Anyway, to combat the Squirrel Problem, Dad found an ancient squirrel trap, and bought a second one.  He went on the internet and learned two things: 1) squirrels really like peanut butter and 2) squirrels will find their way back home as long as they are within two miles (I think) of said home.  So Dad loaded his traps with PB, and once they were caught, he loaded the them into the back of his truck, and hauled them at least two miles away, releasing them into the yards of people he didn’t like.  Seriously.  The great squirrel war ended near the end of the summer when Dad crossed the line and decided to get a BB gun.  He was the only one home, at the time, and, bored, perhaps, he loaded the gun, went to the yard, took aim, and hit a squirrel directly in the stomach.  Naturally, he mortally wounded the thing, but before it died, it scraped its way across our yard, spewing blood and guts everywhere, before croaking near the backdoor.  Horrified, my father called my mother right then just to ask her, “I’m not a bad person, am I?”  Thus ended the squirrel incident.

When I was 16, I received my learner’s permit, and was able to be taught to drive.  And so, my father took me on my first driving lesson.  We first went to Calvary Cemetery, which is an enormous Catholic cemetery a few miles from my house, where my father’s parents, and his deceased siblings are buried.  The place is great for early lessons in driving because it have just about everything you might experience as far as road conditions are concerned: uphills, downhills, gradual bends in roads, sharp turns, stop signs.  What it does not have, generally, is other cars. 

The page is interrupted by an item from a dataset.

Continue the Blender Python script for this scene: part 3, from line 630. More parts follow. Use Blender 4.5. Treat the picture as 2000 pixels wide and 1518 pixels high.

We went around Calvary on a cool, cloudy day in my dad’s rickety blue van.  The van was another fun thing to learn to drive in: the rearview mirror was useless, and the sideview mirrors were close to useless.  If you can handle that thing, you can drive anything (short of a helicopter), and if you could learn to parallel park it (which I did) you could parallel park anything (which I can).  We drove about aimlessly for an hour, I think, until my dad told me to turn left, turn right, and pull over.  I did so, and he got out of the truck and so I got out of the truck. 

We walked over to the family grave, where his brothers Tommy (called Murph for his love of potatoes), and Jimmy, and Henry were buried.  Jimmy was very close to my father when they were children.  He was 2 or 3 years older, and went through two tours in Vietnam, relatively unscathed.  Upon the completion of his second term, he came home, and within two weeks, he was killed in a fatal car accident, and buried on my father’s 18th birthday.  It’s tempered all of his birthdays since.  Murph died the summer before 8th grade, for me, I think.  It might have been the summer after 8th.  Heart attack.  He was around 60, I think.  I don’t know when or how Henry died.  I think that it happened before I was born, also, or when I was very young. 

We stood in front of the tombstones, silent, for a couple of minutes, looking down at the names and dates.  And he spoke, his voice cracking, “Hey guys.  I miss you.  I really wish you were around.”  And then we turned and got in the truck, Dad driving, and we left the cemetery. 

It doesn’t sound like a whole lot, but somehow, that was the defining moment of my youth, of my relationship with my dad.  Standing in an empty cemetery, mourning brothers who were long lost.  He expressed an emotion that wasn’t pleasure from something funny happening, or angst from something miserable.  There was something new, to me, there.